RECHTBANK ARNHEM
Sector bestuursrecht, meervoudige belastingkamer
registratienummer: AWB 09/5206
uitspraak ingevolge artikel 8:77 van de Algemene wet bestuursrecht (Awb)
van 16 augustus 2011
[X] B.V., [Y] B.V., gevestigd te [Z], eiseres,
de inspecteur van de Belastingdienst/Rivierenland, kantoor Gorinchem, verweerder.
1. Ontstaan en loop van het geding
Verweerder heeft aan eiseres over het tijdvak 1 januari 2008 tot en met 30 september 2008 een naheffingsaanslag (aanslagnummer [000/001]) omzetbelasting opgelegd.
Verweerder heeft bij uitspraak op bezwaar van 20 november 2009 de naheffingsaanslag gehandhaafd.
Eiseres heeft daartegen bij brief van 23 december 2009, ontvangen door de rechtbank op 24 december 2009, beroep ingesteld.
Verweerder heeft de op de zaak betrekking hebbende stukken overgelegd en een verweerschrift ingediend.
Het onderzoek ter zitting heeft plaatsgevonden op 7 april 2011 te Arnhem.
Namens eiseres is daar verschenen mr. [gemachtigde], werkzaam bij [A] te [Q]. Namens verweerder is verschenen mr. [gemachtigde].
Het onderzoek ter zitting is geschorst omdat dit niet volledig is geweest.

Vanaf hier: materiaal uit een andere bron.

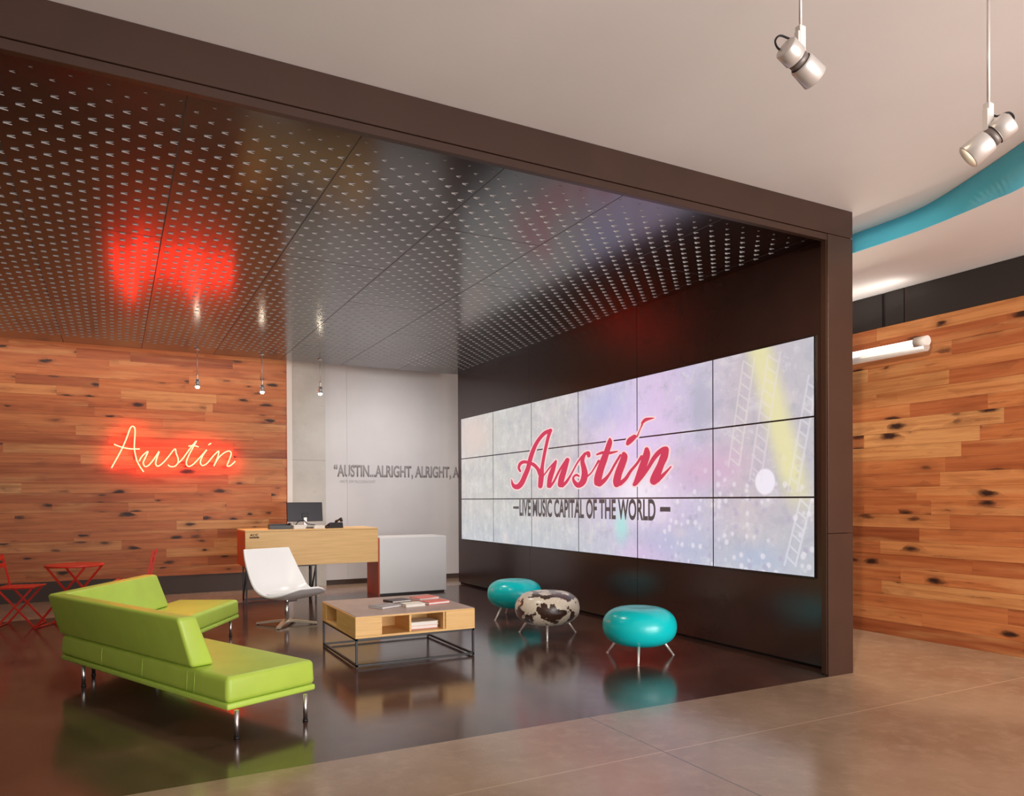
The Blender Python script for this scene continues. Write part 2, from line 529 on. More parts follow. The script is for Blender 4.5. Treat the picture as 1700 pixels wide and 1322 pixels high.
MT = dict(
    planks=m_planks(), floor_light=m_floor_light(), floor_dark=m_floor_dark(), ceil_gloss=m_ceiling_gloss(),
    screen=m_screen(), cow=m_cowhide(), ply=m_ply(),
    concrete=m_concrete('grey_board_formed_concrete', (.44, .41, .37), (.56, .53, .49), 1.5, 2.12),
    greywall=mat('pale_grey_paint', (.60, .57, .565), .6, noise=.03, nscale=2),
    leftwall=mat('warm_grey_paint', (.35, .31, .28), .6, noise=.03, nscale=2),
    white_ceiling=mat('matt_white_ceiling_paint', (.80, .765, .75), .7, noise=.02, nscale=1.5),
    cyan=mat('cyan_paint', (.13, .72, .98), .45),
    bronze=mat('bronze_painted_metal', (.048, .022, .014), .38, .15, noise=.08, nscale=3),
    bronze_wall=mat('dark_bronze_gloss_panel', (.042, .019, .016), .22, 0, noise=.10, nscale=3, ior=1.6),
    groove=mat('dark_joint', (.006, .004, .003), .8),
    blackwall=mat('black_upper_panel', (.020, .014, .013), .5),
    baseboard=mat('dark_brown_baseboard', (.045, .022, .015), .5),
    trim_white=mat('off_white_edge_trim', (.72, .66, .62), .5),
    tab=mat('bare_metal_tab', (.50, .47, .46), .5, 0),
    green=mat('lime_green_leather', (.44, .60, .075), .42, noise=.05, nscale=5, bump=.05),
    piping=mat('lime_green_piping', (.46, .65, .09), .4),
    chrome=mat('brushed_chrome', (.78, .76, .76), .28, 1),
    steel=mat('satin_aluminium', (.70, .66, .63), .38, .55, noise=.05),
    white_shell=mat('white_fibreglass', (.86, .84, .84), .3),
    seat_pad=mat('white_felt_pad', (.70, .70, .72), .8, noise=.05, nscale=80),
    brass_base=mat('polished_light_metal', (.80, .70, .58), .3, .6),
    black_steel=mat('black_steel_bar', (.016, .013, .013), .4, .4),
    table_top=mat('greyish_walnut_top', (.36, .235, .185), .35, noise=.12, nscale=6),
    teal=mat('turquoise_vinyl', (.004, .60, .62), .25, noise=.03, nscale=4),
    leg_ali=mat('cast_aluminium_leg', (.82, .74, .68), .35, .5),
    red_metal=mat('red_lacquered_metal', (.68, .03, .015), .35),
    orange=mat('orange_red_laminate', (.58, .085, .022), .45),
    white_lam=mat('white_laminate', (.74, .72, .71), .35),
    black_plastic=mat('black_plastic', (.012, .010, .012), .4),
    screen_off=mat('dark_monitor_back', (.016, .011, .018), .35),
    paper=mat('white_paper', (.82, .80, .78), .7),
    book_grey=mat('grey_book_cover', (.30, .26, .26), .5, noise=.25, nscale=25),
    book_red=mat('coral_book_cover', (.75, .17, .13), .5),
    book_dark=mat('dark_book_cover', (.07, .05, .05), .5),
    book_cream=mat('cream_book_cover', (.80, .73, .62), .6),
    neon=mat('red_neon_glass', (.9, .5, .4), .3, emit=(1, .022, .011), es=38.0),
    neon_off=mat('black_glass_return', (.05, .015, .012), .3),
    lamp=mat('lamp_lens', (1, 1, 1), .3, emit=(1, .84, .62), es=60),
    tube_glow=mat('tube_lamp_glow', (1, 1, 1), .3, emit=(1, .93, .84), es=3.2),
    clear=None,
    logo=mat('red_lettering_picture', (.02, .02, .02), .4, emit=(.60, .055, .105), es=1),
    logo_halo=mat('pale_pink_outline_picture', (.02, .02, .02), .4, emit=(.90, .62, .62), es=1),
    caption=mat('charcoal_lettering_picture', (.02, .02, .02), .4, emit=(.075, .065, .070), es=1),
    wall_text=mat('grey_wall_lettering', (.30, .275, .275), .6),
    wall_text_small=mat('pale_grey_wall_lettering', (.42, .39, .39), .6),
    badge=mat('burnt_brown_mark', (.06, .025, .015), .6),
    grey_metal=mat('dark_grey_metal', (.20, .165, .15), .45, .4),
    rubber=mat('black_rubber', (.015, .012, .012), .8),
)
NEON= [[[-0.881, -0.162], [-0.83, -0.06], [-0.773, 0.056], [-0.722, 0.171], [-0.676, 0.293], [-0.641, 0.403], [-0.618, 0.455], [-0.59, 0.469], [-0.567, 0.444], [-0.563, 0.368], [-0.57, 0.265], [-0.575, 0.15], [-0.564, 0.061], [-0.542, -0.041], [-0.502, -0.13], [-0.451, -0.213]], [[-0.845, 0.193], [-0.773, 0.163], [-0.694, 0.14], [-0.603, 0.13], [-0.5, 0.133]], [[-0.511, -0.053], [-0.484, 0.005], [-0.443, 0.057], [-0.391, 0.097], [-0.426, 0.006], [-0.456, -0.071], [-0.435, -0.129], [-0.387, -0.115], [-0.316, -0.024], [-0.239, 0.101], [-0.269, 0.003], [-0.287, -0.088], [-0.252, -0.122], [-0.176, -0.06], [-0.104, 0.033], [-0.02, 0.146], [-0.001, 0.081], [0.025, 0.003], [0.021, -0.069], [-0.022, -0.119], [-0.081, -0.126], [-0.119, -0.098]], [[0.021, -0.071], [0.075, -0.022], [0.161, 0.105], [0.234, 0.213], [0.29, 0.281]], [[0.29, 0.281], [0.234, 0.166], [0.172, 0.039], [0.141, -0.067], [0.171, -0.119], [0.232, -0.091], [0.319, 0.003], [0.437, 0.145], [0.381, 0.058], [0.343, -0.05], [0.373, -0.102], [0.442, -0.064], [0.529, 0.048], [0.612, 0.13], [0.592, 0.022], [0.538, -0.109]], [[0.538, -0.109], [0.604, 0.016], [0.693, 0.105], [0.77, 0.134], [0.798, 0.094], [0.769, -0.001], [0.736, -0.096], [0.781, -0.098], [0.858, -0.026]], [[0.173, 0.195], [0.246, 0.206], [0.32, 0.186]], [[0.46, 0.222], [0.502, 0.25]]]
LOGO= [[[-1.935, -0.154, 0.0142], [-1.915, -0.212, 0.0427], [-1.846, -0.26, 0.0707], [-1.727, -0.262, 0.0888], [-1.62, -0.209, 0.0926], [-1.533, -0.119, 0.0873], [-1.438, -0.012, 0.0821], [-1.382, 0.095, 0.0771], [-1.316, 0.2, 0.0767], [-1.216, 0.311, 0.0671], [-1.09, 0.4, 0.062], [-0.951, 0.46, 0.0612], [-0.806, 0.478, 0.0561]], [[-0.814, 0.479, 0.0605], [-0.874, 0.384, 0.0539], [-0.935, 0.257, 0.0524], [-0.988, 0.129, 0.0527], [-1.032, -0.001, 0.0573], [-1.06, -0.132, 0.0884], [-1.087, -0.265, 0.0797]], [[-1.667, -0.04, 0.0372], [-1.709, 0.008, 0.0466], [-1.666, 0.067, 0.0557], [-1.55, 0.089, 0.0506], [-1.4, 0.069, 0.0455], [-1.272, 0.036, 0.054], [-1.165, -0.022, 0.0535], [-1.094, -0.096, 0.0709]], [[-1.007, -0.134, 0.022], [-0.852, -0.034, 0.026], [-0.669, 0.061, 0.0299]], [[-0.677, 0.049, 0.0427], [-0.752, -0.055, 0.0774], [-0.82, -0.157, 0.0822], [-0.859, -0.269, 0.0652]], [[-0.829, -0.282, 0.0433], [-0.72, -0.211, 0.0343], [-0.572, -0.062, 0.0339], [-0.397, 0.073, 0.0333]], [[-0.381, 0.06, 0.0624], [-0.461, -0.066, 0.0839], [-0.525, -0.173, 0.0928], [-0.558, -0.257, 0.0846]], [[-0.51, -0.275, 0.0506], [-0.399, -0.219, 0.0417], [-0.275, -0.114, 0.0247], [-0.153, 0.004, 0.0245], [-0.02, 0.095, 0.0322], [0.095, 0.125, 0.0478], [0.116, 0.088, 0.0477]], [[0.024, 0.117, 0.0401], [-0.028, 0.031, 0.0564], [0.008, -0.067, 0.0723], [0.022, -0.148, 0.0883], [-0.022, -0.235, 0.0886], [-0.126, -0.274, 0.0732], [-0.215, -0.231, 0.0492], [-0.242, -0.173, 0.0288], [-0.169, -0.142, 0.0327], [-0.11, -0.16, 0.0244]], [[0.065, -0.173, 0.028], [0.164, -0.129, 0.0198], [0.248, -0.061, 0.022], [0.331, 0.014, 0.0312]], [[0.561, 0.277, 0.0091], [0.561, 0.224, 0.0647], [0.508, 0.128, 0.0727], [0.441, 0.024, 0.0886], [0.373, -0.081, 0.0931], [0.318, -0.188, 0.1014], [0.304, -0.251, 0.0899]], [[0.345, -0.267, 0.0739], [0.453, -0.223, 0.0539], [0.559, -0.149, 0.032], [0.675, -0.033, 0.0301], [0.777, 0.06, 0.0298]], [[0.293, 0.094, 0.0234], [0.415, 0.11, 0.0386], [0.56, 0.098, 0.0381], [0.714, 0.108, 0.0165]], [[0.839, 0.075, 0.0444], [0.851, 0.034, 0.0777], [0.801, -0.053, 0.0892], [0.738, -0.148, 0.0898], [0.702, -0.237, 0.0902], [0.699, -0.282, 0.0714]], [[0.762, -0.272, 0.0598], [0.874, -0.219, 0.0443], [0.971, -0.133, 0.0351], [1.09, -0.051, 0.0303], [1.171, 0.024, 0.0322]], [[1.263, 0.101, 0.0461], [1.262, 0.041, 0.078], [1.217, -0.049, 0.0855], [1.159, -0.14, 0.0789], [1.089, -0.239, 0.0614], [1.041, -0.288, 0.0436]], [[1.065, -0.282, 0.0398], [1.182, -0.198, 0.0429], [1.295, -0.102, 0.0424], [1.374, -0.021, 0.049], [1.461, 0.044, 0.0555], [1.547, 0.083, 0.0515], [1.589, 0.084, 0.0547]], [[1.589, 0.071, 0.065], [1.557, -0.003, 0.0824], [1.504, -0.083, 0.076], [1.438, -0.178, 0.0905], [1.394, -0.246, 0.0909], [1.389, -0.267, 0.07]], [[1.438, -0.254, 0.0557], [1.524, -0.208, 0.0414], [1.598, -0.162, 0.0274], [1.672, -0.111, 0.0149]], [[0.919, 0.184, 0.0441], [0.961, 0.218, 0.0731], [1.039, 0.253, 0.058]], [[1.091, 0.252, 0.018], [1.15, 0.334, 0.0129], [1.185, 0.381, 0.0214]], [[1.187, 0.398, 0.0286], [1.242, 0.427, 0.0426], [1.321, 0.433, 0.0282], [1.392, 0.433, 0.0084]]]

# ================================================================== THE SETTING
random.seed(7)
XW, XO, XI = 5.25, 5.396, 5.10      # video wall face, outer face, inner edge of the portal flange
YF, YE = 4.138, 11.836              # front and far end of the dark portal
ZU, ZC, ZT = 3.532, 3.607, 3.80     # flange underside, gloss ceiling, top of the portal
YB, XR, ZH, ZS = 12.70, 7.24, 3.81, 3.62
XL = -5.0


def edge_y(x): return 10.97 + .128 * x      # far edge of the dark floor

# floors
m = MB()
pts = [(XL, -6), (9, -6), (9, 14), (XL, 14)]
# light concrete: all around the dark field (front strip, right strip, rear strip)
for q in ([(XL, -6), (9, -6), (9, YF), (XL, YF)], [(XO, YF), (9, YF), (9, 14), (XO, 14)],
          [(XL, edge_y(XL)), (XO, edge_y(XO)), (XO, 14), (XL, 14)]):
    m.prism([(x, y, -.1) for x, y in q], [(x, y, 0) for x, y in q])
fl = struct(m.build('floor', MT['floor_light']))
m = MB()
q = [(XL, YF), (XO, YF), (XO, edge_y(XO)), (XL, edge_y(XL))]
m.prism([(x, y, -.1) for x, y in q], [(x, y, 0) for x, y in q])
struct(m.build('floor', MT['floor_dark']))

# white hall ceiling: stops on a curved line where a cyan fascia drops to the soffit
top = [(6.9, 14), (6.3, 9), (6.02, 6.0), (5.90, 4.9), (5.865, 4.44), (5.865, 4.2), (5.85, 3.95), (5.78, 3.68), (5.58, 3.25), (5.36, 2.82), (4.9, 2.0), (4.2, 1.1), (3.2, .2), (1.8, -.8), (0, -1.6), (-2, -2.2)]
bot = [(6.9, 14), (6.28, 9), (5.98, 6.0), (5.84, 4.9), (5.80, 4.45), (5.80, 4.17), (5.79, 3.83), (5.74, 3.45), (5.68, 3.18), (5.60, 2.90), (5.15, 2.10), (4.45, 1.1), (3.45, .1), (2.05, -.95), (.1, -1.8), (-2, -2.45)]


def smooth_curve(P, n=6):
    out = []
    for i in range(len(P) - 1):
        p0, p1, p2, p3 = (Vector(P[max(0, i - 1)]), Vector(P[i]), Vector(P[i + 1]), Vector(P[min(len(P) - 1, i + 2)]))
        for k in range(n):
            u = k / n
            out.append(.5 * ((2 * p1) + (p2 - p0) * u + (2 * p0 - 5 * p1 + 4 * p2 - p3) * u * u + (3 * p1 - p0 - 3 * p2 + p3) * u ** 3))
    out.append(Vector(P[-1]))
    return out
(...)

Nadat partijen bij brieven van 4 mei 2011 en 18 mei 2011 hebben gereageerd en de rechtbank toestemming hebben gegeven om zonder nadere zitting uitspraak te doen, heeft de rechtbank het onderzoek gesloten.

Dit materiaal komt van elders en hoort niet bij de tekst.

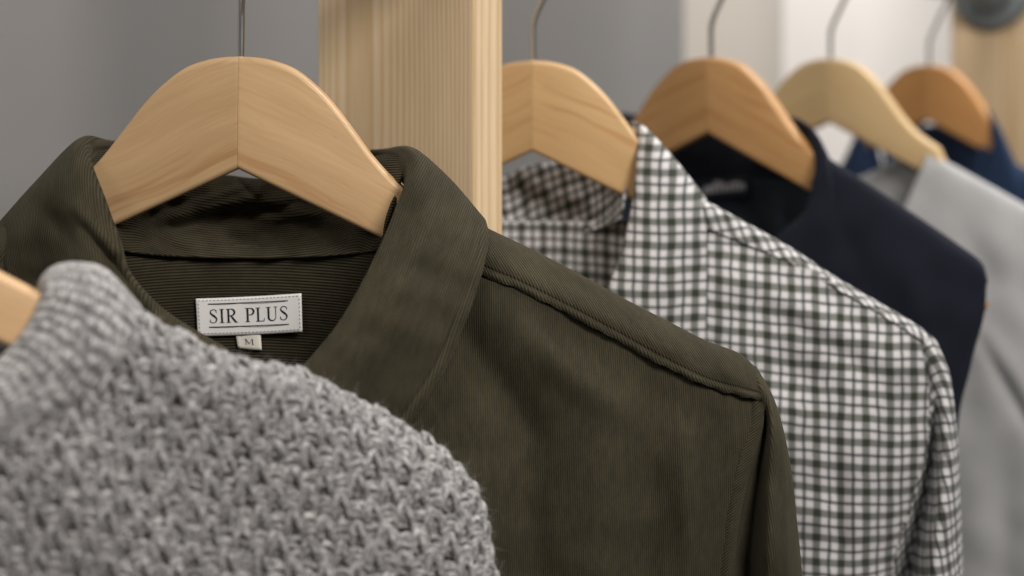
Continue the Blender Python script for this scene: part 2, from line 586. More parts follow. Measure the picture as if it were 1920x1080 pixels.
def arm_mesh(sign, cap=None, length=219.0):
    a = np.concatenate([np.concatenate([[.05, .3], np.linspace(1.4, 100, 69)]), np.linspace(103, 219, 50)])
    z1 = smooth_curve(UP, a)
    i = np.clip(np.searchsorted(LO[:, 0], a) - 1, 0, len(LO) - 2)
    z0 = LO[i, 1] + (a - LO[i, 0]) / (LO[i + 1, 0] - LO[i, 0]) * (LO[i + 1, 1] - LO[i, 1])
    if cap is not None:
        th0 = np.maximum(z1 - z0, 2)
        lim = np.interp(a, cap[0], cap[1]) - 7 + 45 * np.clip((cap[0][0] + 25 - a) / 25, 0, 1)
        z1 = np.where(a > cap[0][0], np.minimum(z1, lim), z1)
        k = np.clip((a - 60) / 60, 0, 1)
        z0 = np.minimum(z0, z1 - th0 * (1 - .25 * k))
    z1 = np.maximum(z1, z0 + 2)
    th = 6.4 - 2.0 * np.clip((a - 60) / 160, 0, 1)
    a = np.where(a > 100, 100 + (a - 100) * (length - 100) / 119.0, a)
    ring = []
    for k in range(4):                                     # rounded rectangle
        for q in range(6):
            ang = (k + q / 5.0) * math.pi / 2
            cx, cz = [(1, 1), (-1, 1), (-1, -1), (1, -1)][k]
            ring.append((cx, cz, math.cos(ang), math.sin(ang)))
    ring = np.array(ring)
    rr = np.minimum(3.0, (z1 - z0) / 2 - .05)[:, None]
    mid = ((z1 + z0) / 2)[:, None]; hh = ((z1 - z0) / 2)[:, None]
    Y = ring[None, :, 0] * (th[:, None] - rr) + ring[None, :, 2] * rr
    Z = mid + ring[None, :, 1] * (hh - rr) + ring[None, :, 3] * rr
    X = np.repeat(a[:, None] * sign, ring.shape[0], 1)
    # tiny chamfer where the two halves meet
    Y[0] *= .985; Z[0] = mid[0] + (Z[0] - mid[0]) * .997
    V = np.stack([X, Y, Z], -1) * MM
    n, k = V.shape[:2]
    idx = np.arange(n * k).reshape(n, k)
    A, B = idx[:-1], idx[1:]
    F = np.stack([A, np.roll(A, -1, 1), np.roll(B, -1, 1), B], -1).reshape(-1, 4)
    verts = V.reshape(-1, 3)
    me = bpy.data.meshes.new('arm')
    faces = [tuple(f) for f in F] + [tuple(idx[0]), tuple(idx[-1][::-1])]
    if sign > 0:
        faces = [f[::-1] for f in faces]
    me.from_pydata([tuple(v) for v in verts], [], faces)
    me.polygons.foreach_set('use_smooth', np.array([True] * len(F) + [False, False]))
    me.update()
    return me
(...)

Op grond van de stukken van het geding en het verhandelde ter zitting staat het volgende vast.
De Belastingdienst/FIOD-ECD Midden Nederland (hierna: FIOD) heeft een strafrechtelijk onderzoek uitgevoerd. Aanleiding van dit onderzoek was de vermoedelijke fraude door gastouderbureaus bij het aanvragen van kinderopvangtoeslag (hierna: KOT) bij de Belastingdienst/Toeslagen. Eiseres, althans de vennootschappen die samen de fiscale eenheid vormen, is daarbij als één van de verdachten aangemerkt. De resultaten van dit strafrechtelijk onderzoek zijn vastgelegd in een proces-verbaal dat is gesloten en ondertekend op 16 december 2008 (hierna: proces-verbaal).

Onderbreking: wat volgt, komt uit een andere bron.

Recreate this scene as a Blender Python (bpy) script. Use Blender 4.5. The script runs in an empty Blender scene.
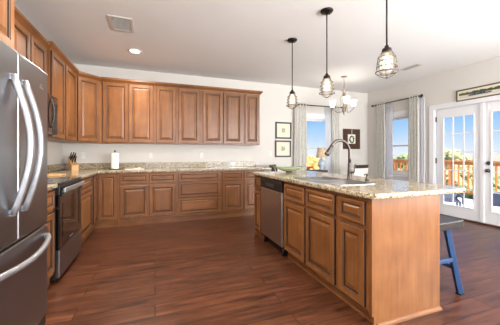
import bpy, math, random
from mathutils import Vector, Matrix
random.seed(7)
PI = math.pi
S = bpy.context.scene
COL = S.collection

# ------------------------------------------------------------------ camera, sky, sun, exposure
cam = bpy.data.objects.new('camera', bpy.data.cameras.new('camera'))
COL.objects.link(cam)
cam.location = (0, 0, 1.18)
cam.rotation_euler = (PI/2, 0, -math.atan(95/261))
cam.data.sensor_width = 36
cam.data.lens = 261/500*36
cam.data.shift_y = -8.5/500
cam.data.clip_start = .02
S.camera = cam
S.view_settings.view_transform = 'Standard'
S.view_settings.look = 'None'
S.view_settings.gamma = 1
S.view_settings.use_curve_mapping = False
S.view_settings.exposure = 0.25

W = bpy.data.worlds.new('sky'); S.world = W; W.use_nodes = True
wn = W.node_tree.nodes; wl = W.node_tree.links
wn.clear()
wo = wn.new('ShaderNodeOutputWorld'); bg = wn.new('ShaderNodeBackground')
wtc = wn.new('ShaderNodeTexCoord'); wsp = wn.new('ShaderNodeSeparateXYZ'); wrp = wn.new('ShaderNodeValToRGB')
def _lin(c): return tuple(((v/255)/12.92 if v/255 <= .04045 else ((v/255+.055)/1.055)**2.4) for v in c) + (1,)
stops = [(0, (232, 240, 250)), (.03, (212, 230, 250)), (.08, (172, 211, 248)), (.16, (118, 180, 243)), (.5, (76, 142, 224))]
while len(wrp.color_ramp.elements) < len(stops): wrp.color_ramp.elements.new(.5)
for e, (p, c) in zip(wrp.color_ramp.elements, stops): e.position = p; e.color = _lin(c)
wl.new(wtc.outputs['Generated'], wsp.inputs[0]); wl.new(wsp.outputs[2], wrp.inputs[0]); wl.new(wrp.outputs[0], bg.inputs[0])
bg.inputs['Strength'].default_value = .92
wl.new(bg.outputs[0], wo.inputs[0])

def lamp(name, kind, loc, rot, energy, color=(1, 1, 1), size=1, size_y=None, parent=None, spread=None):
    d = bpy.data.lights.new(name, kind); d.energy = energy; d.color = color
    if kind == 'AREA':
        d.size = size
        if size_y: d.shape = 'RECTANGLE'; d.size_y = size_y
        if spread: d.spread = spread
    elif kind == 'SUN': d.angle = size
    else: d.shadow_soft_size = size
    o = bpy.data.objects.new(name, d); COL.objects.link(o); o.location = loc; o.rotation_euler = rot
    if parent: o.parent = parent
    return o
sun_dir = Vector((-.22, -1, 1.25))
lamp('sun', 'SUN', (0, 0, 8), sun_dir.to_track_quat('Z', 'Y').to_euler(), 11, (1, .96, .9), .01)
# added area fills behind the camera, tilted up to brighten the ceiling
lamp('rear_fill', 'AREA', (.6, -2.45, 1.35), (math.radians(148), 0, 0), 130, (.93, .97, 1), 2.2, 2.0)
lamp('rear_fill', 'AREA', (3.6, -2.45, 1.35), (math.radians(148), 0, 0), 420, (.93, .97, 1), 2.4, 2.0)

lamp('side_fill', 'AREA', (5.1, -.9, 1.3), (0, math.radians(122), 0), 170, (.95, .98, 1), 1.8, 1.9)  # added fill out of view, lifts the ceiling on the dining side

# ------------------------------------------------------------------ materials
def lin(c):
    return tuple(((v/255)/12.92 if v/255 <= .04045 else ((v/255+.055)/1.055)**2.4) for v in c) + (1,)
def new_mat(name):
    m = bpy.data.materials.new(name); m.use_nodes = True
    n = m.node_tree.nodes; b = n['Principled BSDF']
    return m, n, m.node_tree.links, b
def plain(name, c, rough=.5, metal=0, noise=.06, scale=9, coat=0, emit=None, estr=0):
    m, n, l, b = new_mat(name)
    b.inputs['Roughness'].default_value = rough; b.inputs['Metallic'].default_value = metal
    if coat: b.inputs['Coat Weight'].default_value = coat
    tc = n.new('ShaderNodeTexCoord'); nz = n.new('ShaderNodeTexNoise'); nz.inputs['Scale'].default_value = scale
    nz.inputs['Detail'].default_value = 3
    l.new(tc.outputs['Object'], nz.inputs['Vector'])
    mx = n.new('ShaderNodeMix'); mx.data_type = 'RGBA'
    k = lin(c)
    mx.inputs[6].default_value = tuple(v*(1-noise) for v in k[:3])+(1,)
    mx.inputs[7].default_value = tuple(min(1, v*(1+noise)) for v in k[:3])+(1,)
    l.new(nz.outputs['Fac'], mx.inputs[0]); l.new(mx.outputs[2], b.inputs['Base Color'])
    if emit:
        b.inputs['Emission Color'].default_value = lin(emit); b.inputs['Emission Strength'].default_value = estr
    return m
def ramp(n, stops):
    r = n.new('ShaderNodeValToRGB'); e = r.color_ramp.elements
    while len(e) < len(stops): e.new(.5)
    for i, (p, c) in enumerate(stops): e[i].position = p; e[i].color = lin(c)
    return r
def wood(name, axis, dark, mid, light, rough=.34):
    m, n, l, b = new_mat(name)
    tc = n.new('ShaderNodeTexCoord'); mp = n.new('ShaderNodeMapping'); oi = n.new('ShaderNodeObjectInfo')
    sc = [14, 14, 14]; sc[axis] = 1.3; mp.inputs['Scale'].default_value = sc
    ad = n.new('ShaderNodeVectorMath'); ad.operation = 'ADD'
    cb = n.new('ShaderNodeCombineXYZ'); mu = n.new('ShaderNodeMath'); mu.operation = 'MULTIPLY'; mu.inputs[1].default_value = 37
    l.new(oi.outputs['Random'], mu.inputs[0])
    for i in range(3): l.new(mu.outputs[0], cb.inputs[i])
    l.new(tc.outputs['Object'], ad.inputs[0]); l.new(cb.outputs[0], ad.inputs[1]); l.new(ad.outputs[0], mp.inputs['Vector'])
    nz = n.new('ShaderNodeTexNoise'); nz.inputs['Scale'].default_value = 1.6; nz.inputs['Detail'].default_value = 5; nz.inputs['Roughness'].default_value = .6
    nz.inputs['Distortion'].default_value = .6
    l.new(mp.outputs[0], nz.inputs['Vector'])
    n2 = n.new('ShaderNodeTexNoise'); n2.inputs['Scale'].default_value = 5; n2.inputs['Detail'].default_value = 2
    l.new(ad.outputs[0], n2.inputs['Vector'])
    av = n.new('ShaderNodeMath'); av.operation = 'MULTIPLY_ADD'; av.inputs[1].default_value = .45
    l.new(n2.outputs['Fac'], av.inputs[0])
    hv = n.new('ShaderNodeMath'); hv.operation = 'MULTIPLY'; hv.inputs[1].default_value = .55
    l.new(nz.outputs['Fac'], hv.inputs[0]); l.new(hv.outputs[0], av.inputs[2])
    r = ramp(n, [(.22, dark), (.5, mid), (.8, light)])
    l.new(av.outputs[0], r.inputs[0])
    hs = n.new('ShaderNodeHueSaturation'); mr = n.new('ShaderNodeMapRange')
    mr.inputs['To Min'].default_value = .90; mr.inputs['To Max'].default_value = 1.08
    l.new(oi.outputs['Random'], mr.inputs[0]); l.new(mr.outputs[0], hs.inputs['Value'])
    l.new(r.outputs[0], hs.inputs['Color']); l.new(hs.outputs[0], b.inputs['Base Color'])
    b.inputs['Roughness'].default_value = rough
    return m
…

In onderdeel 2.1.5 van het proces-verbaal (‘Onderlinge relaties verdachten en rechtspersonen’) is onder meer vermeld dat [B] (hierna: [B]) op 1 januari 2006 is gestart met een onderneming waarvan de bedrijfsomschrijving luidt als volgt: “gastouderbureau ([Y]), advies en begeleiding in intercultureel management ([C]) en Au pair bemiddelingsbureau”. Deze onderneming werd voor rekening van [B] gedreven. [B] is met ingang van 31 december 2007 enig aandeelhouder van [X] B.V. (hierna: [X] BV). [X] BV is op haar beurt weer enig aandeelhouder van onder meer [Y] B.V. (hierna: [Y] BV). [Y] BV is opgericht op 29 januari 2008. Laatstgenoemde onderneming heeft de activiteiten van het gastouderbureau van [B] voortgezet.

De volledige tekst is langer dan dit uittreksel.